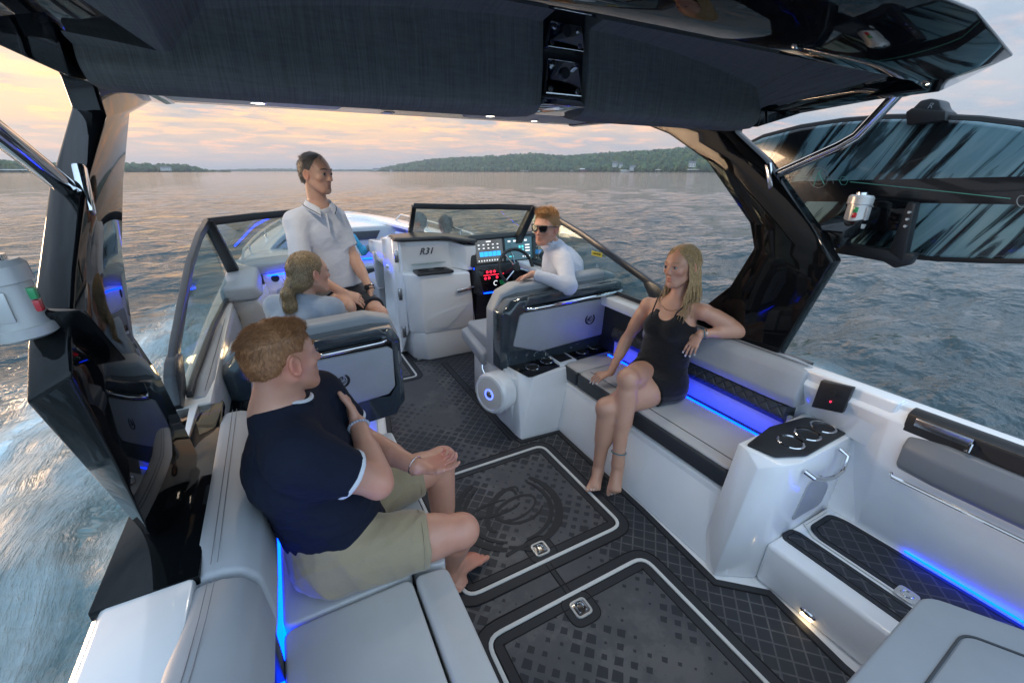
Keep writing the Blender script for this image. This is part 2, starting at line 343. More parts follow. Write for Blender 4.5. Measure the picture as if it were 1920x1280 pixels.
# ================================================================ SETTING: lake, hills, woods, shore houses
SEA = -0.30
def wave_mat():
    m, t, b = newmat('lake_water'); L = t.links.new
    tc = t.nodes.new('ShaderNodeTexCoord'); sp = t.nodes.new('ShaderNodeSeparateXYZ'); L(tc.outputs['Object'], sp.inputs[0])
    b.inputs['Base Color'].default_value = (.003, .034, .043, 1); b.inputs['Roughness'].default_value = .05; b.inputs['IOR'].default_value = 1.62
    m1 = N(t, 'ShaderNodeMapping'); m1.inputs['Scale'].default_value = (1.0, 1.6, 1); m1.inputs['Rotation'].default_value = (0, 0, R(12)); L(tc.outputs['Object'], m1.inputs[0])
    a = N(t, 'ShaderNodeTexNoise', Scale=2.4, Detail=5, Roughness=.5, Distortion=.1); L(m1.outputs[0], a.inputs['Vector'])
    m2 = N(t, 'ShaderNodeMapping'); m2.inputs['Scale'].default_value = (.22, .16, 1); L(tc.outputs['Object'], m2.inputs[0])
    c = N(t, 'ShaderNodeTexNoise', Scale=1.0, Detail=5, Roughness=.6, Distortion=.3); L(m2.outputs[0], c.inputs['Vector'])
    # foam thrown aside and trailing aft on the port side, streaked along the run of the boat
    X, Y = sp.outputs[0], sp.outputs[1]
    wob = N(t, 'ShaderNodeTexNoise', Scale=.55, Detail=6, Roughness=.65); L(tc.outputs['Object'], wob.inputs['Vector'])
    d = mathn(t, 'SUBTRACT', -.45, X)                      # metres out from the port side
    edge = mathn(t, 'MULTIPLY_ADD', Y, -.27, 3.9)         # spreads aft
    edge = mathn(t, 'ADD', edge, mathn(t, 'MULTIPLY_ADD', wob.outputs[0], 3.0, -1.5))
    f1 = mathn(t, 'SUBTRACT', edge, d)
    f1 = mathn(t, 'MULTIPLY', f1, .8, clamp=True); f1 = mathn(t, 'MULTIPLY', f1, mathn(t, 'MULTIPLY', mathn(t, 'SUBTRACT', 9.6, Y), .4, clamp=True))
    port = mathn(t, 'GREATER_THAN', d, -1.2)
    ms = N(t, 'ShaderNodeMapping'); ms.inputs['Scale'].default_value = (2.6, .55, 1); ms.inputs['Rotation'].default_value = (0, 0, R(-9)); L(tc.outputs['Object'], ms.inputs[0])
    st = N(t, 'ShaderNodeTexNoise', Scale=1.25, Detail=10, Roughness=.62, Distortion=.25); L(ms.outputs[0], st.inputs['Vector'])
    sr = ramp(t, [(.34, .16), (.46, .55), (.60, 1.0)]); L(st.outputs[0], sr.inputs[0])
    foam = mathn(t, 'MULTIPLY', mathn(t, 'MULTIPLY', f1, port), sr.outputs[0], clamp=True)
    # small curl on the starboard side
    ds = mathn(t, 'ABSOLUTE', mathn(t, 'SUBTRACT', X, 4.6)); dsy = mathn(t, 'ABSOLUTE', mathn(t, 'SUBTRACT', Y, 2.1))
    curl = mathn(t, 'MULTIPLY', mathn(t, 'SUBTRACT', 1.0, mathn(t, 'ADD', mathn(t, 'MULTIPLY', ds, 2.6), mathn(t, 'MULTIPLY', dsy, .8)), clamp=True), sr.outputs[0])
    foam = mathn(t, 'ADD', foam, mathn(t, 'MULTIPLY', curl, .5), clamp=True)
    teal = mixc(t, mathn(t, 'MULTIPLY', mathn(t, 'MULTIPLY', f1, port), .9, clamp=True), (.003, .034, .043), (.02, .15, .18))
    fc = mixc(t, foam, teal, (.66, .80, .84)); L(fc, b.inputs['Base Color'])
    L(mathn(t, 'MULTIPLY_ADD', foam, .7, .05, clamp=True), b.inputs['Roughness'])
    # ripples fade out to the averaged roughness with distance
    r2 = mathn(t, 'SQRT', mathn(t, 'ADD', mathn(t, 'MULTIPLY', X, X), mathn(t, 'MULTIPLY', Y, Y)))
    near = mathn(t, 'DIVIDE', 25.0, mathn(t, 'ADD', r2, 25.0))
    m3 = N(t, 'ShaderNodeMapping'); m3.inputs['Scale'].default_value = (.65, 1.25, 1); m3.inputs['Rotation'].default_value = (0, 0, R(20)); L(tc.outputs['Object'], m3.inputs[0])
    md = N(t, 'ShaderNodeTexNoise', Scale=1.25, Detail=4, Roughness=.5, Distortion=.15); L(m3.outputs[0], md.inputs['Vector'])
    h = mathn(t, 'ADD', mathn(t, 'MULTIPLY', a.outputs[0], .13), mathn(t, 'MULTIPLY', c.outputs[0], .22)); h = mathn(t, 'ADD', h, mathn(t, 'MULTIPLY', md.outputs[0], .34))
    h = mathn(t, 'ADD', h, mathn(t, 'MULTIPLY', foam, .12))
    bm = t.nodes.new('ShaderNodeBump'); bm.inputs['Distance'].default_value = 1.0; L(mathn(t, 'MULTIPLY_ADD', near, .85, .34), bm.inputs['Strength'])
    L(h, bm.inputs['Height']); L(bm.outputs[0], b.inputs['Normal'])
    return m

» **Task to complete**
Restate the whole listing above exactly, please, omitting every image.

» **Task solution**
Keep writing the Blender script for this image. This is part 2, starting at line 343. More parts follow. Write for Blender 4.5. Measure the picture as if it were 1920x1280 pixels.
# ================================================================ SETTING: lake, hills, woods, shore houses
SEA = -0.30
def wave_mat():
    m, t, b = newmat('lake_water'); L = t.links.new
    tc = t.nodes.new('ShaderNodeTexCoord'); sp = t.nodes.new('ShaderNodeSeparateXYZ'); L(tc.outputs['Object'], sp.inputs[0])
    b.inputs['Base Color'].default_value = (.003, .034, .043, 1); b.inputs['Roughness'].default_value = .05; b.inputs['IOR'].default_value = 1.62
    m1 = N(t, 'ShaderNodeMapping'); m1.inputs['Scale'].default_value = (1.0, 1.6, 1); m1.inputs['Rotation'].default_value = (0, 0, R(12)); L(tc.outputs['Object'], m1.inputs[0])
    a = N(t, 'ShaderNodeTexNoise', Scale=2.4, Detail=5, Roughness=.5, Distortion=.1); L(m1.outputs[0], a.inputs['Vector'])
    m2 = N(t, 'ShaderNodeMapping'); m2.inputs['Scale'].default_value = (.22, .16, 1); L(tc.outputs['Object'], m2.inputs[0])
    c = N(t, 'ShaderNodeTexNoise', Scale=1.0, Detail=5, Roughness=.6, Distortion=.3); L(m2.outputs[0], c.inputs['Vector'])
    # foam thrown aside and trailing aft on the port side, streaked along the run of the boat
    X, Y = sp.outputs[0], sp.outputs[1]
    wob = N(t, 'ShaderNodeTexNoise', Scale=.55, Detail=6, Roughness=.65); L(tc.outputs['Object'], wob.inputs['Vector'])
    d = mathn(t, 'SUBTRACT', -.45, X)                      # metres out from the port side
    edge = mathn(t, 'MULTIPLY_ADD', Y, -.27, 3.9)         # spreads aft
    edge = mathn(t, 'ADD', edge, mathn(t, 'MULTIPLY_ADD', wob.outputs[0], 3.0, -1.5))
    f1 = mathn(t, 'SUBTRACT', edge, d)
    f1 = mathn(t, 'MULTIPLY', f1, .8, clamp=True); f1 = mathn(t, 'MULTIPLY', f1, mathn(t, 'MULTIPLY', mathn(t, 'SUBTRACT', 9.6, Y), .4, clamp=True))
    port = mathn(t, 'GREATER_THAN', d, -1.2)
    ms = N(t, 'ShaderNodeMapping'); ms.inputs['Scale'].default_value = (2.6, .55, 1); ms.inputs['Rotation'].default_value = (0, 0, R(-9)); L(tc.outputs['Object'], ms.inputs[0])
    st = N(t, 'ShaderNodeTexNoise', Scale=1.25, Detail=10, Roughness=.62, Distortion=.25); L(ms.outputs[0], st.inputs['Vector'])
    sr = ramp(t, [(.34, .16), (.46, .55), (.60, 1.0)]); L(st.outputs[0], sr.inputs[0])
    foam = mathn(t, 'MULTIPLY', mathn(t, 'MULTIPLY', f1, port), sr.outputs[0], clamp=True)
    # small curl on the starboard side
    ds = mathn(t, 'ABSOLUTE', mathn(t, 'SUBTRACT', X, 4.6)); dsy = mathn(t, 'ABSOLUTE', mathn(t, 'SUBTRACT', Y, 2.1))
    curl = mathn(t, 'MULTIPLY', mathn(t, 'SUBTRACT', 1.0, mathn(t, 'ADD', mathn(t, 'MULTIPLY', ds, 2.6), mathn(t, 'MULTIPLY', dsy, .8)), clamp=True), sr.outputs[0])
    foam = mathn(t, 'ADD', foam, mathn(t, 'MULTIPLY', curl, .5), clamp=True)
    teal = mixc(t, mathn(t, 'MULTIPLY', mathn(t, 'MULTIPLY', f1, port), .9, clamp=True), (.003, .034, .043), (.02, .15, .18))
    fc = mixc(t, foam, teal, (.66, .80, .84)); L(fc, b.inputs['Base Color'])
    L(mathn(t, 'MULTIPLY_ADD', foam, .7, .05, clamp=True), b.inputs['Roughness'])
    # ripples fade out to the averaged roughness with distance
    r2 = mathn(t, 'SQRT', mathn(t, 'ADD', mathn(t, 'MULTIPLY', X, X), mathn(t, 'MULTIPLY', Y, Y)))
    near = mathn(t, 'DIVIDE', 25.0, mathn(t, 'ADD', r2, 25.0))
    m3 = N(t, 'ShaderNodeMapping'); m3.inputs['Scale'].default_value = (.65, 1.25, 1); m3.inputs['Rotation'].default_value = (0, 0, R(20)); L(tc.outputs['Object'], m3.inputs[0])
    md = N(t, 'ShaderNodeTexNoise', Scale=1.25, Detail=4, Roughness=.5, Distortion=.15); L(m3.outputs[0], md.inputs['Vector'])
    h = mathn(t, 'ADD', mathn(t, 'MULTIPLY', a.outputs[0], .13), mathn(t, 'MULTIPLY', c.outputs[0], .22)); h = mathn(t, 'ADD', h, mathn(t, 'MULTIPLY', md.outputs[0], .34))
    h = mathn(t, 'ADD', h, mathn(t, 'MULTIPLY', foam, .12))
    bm = t.nodes.new('ShaderNodeBump'); bm.inputs['Distance'].default_value = 1.0; L(mathn(t, 'MULTIPLY_ADD', near, .85, .34), bm.inputs['Strength'])
    L(h, bm.inputs['Height']); L(bm.outputs[0], b.inputs['Normal'])
    return m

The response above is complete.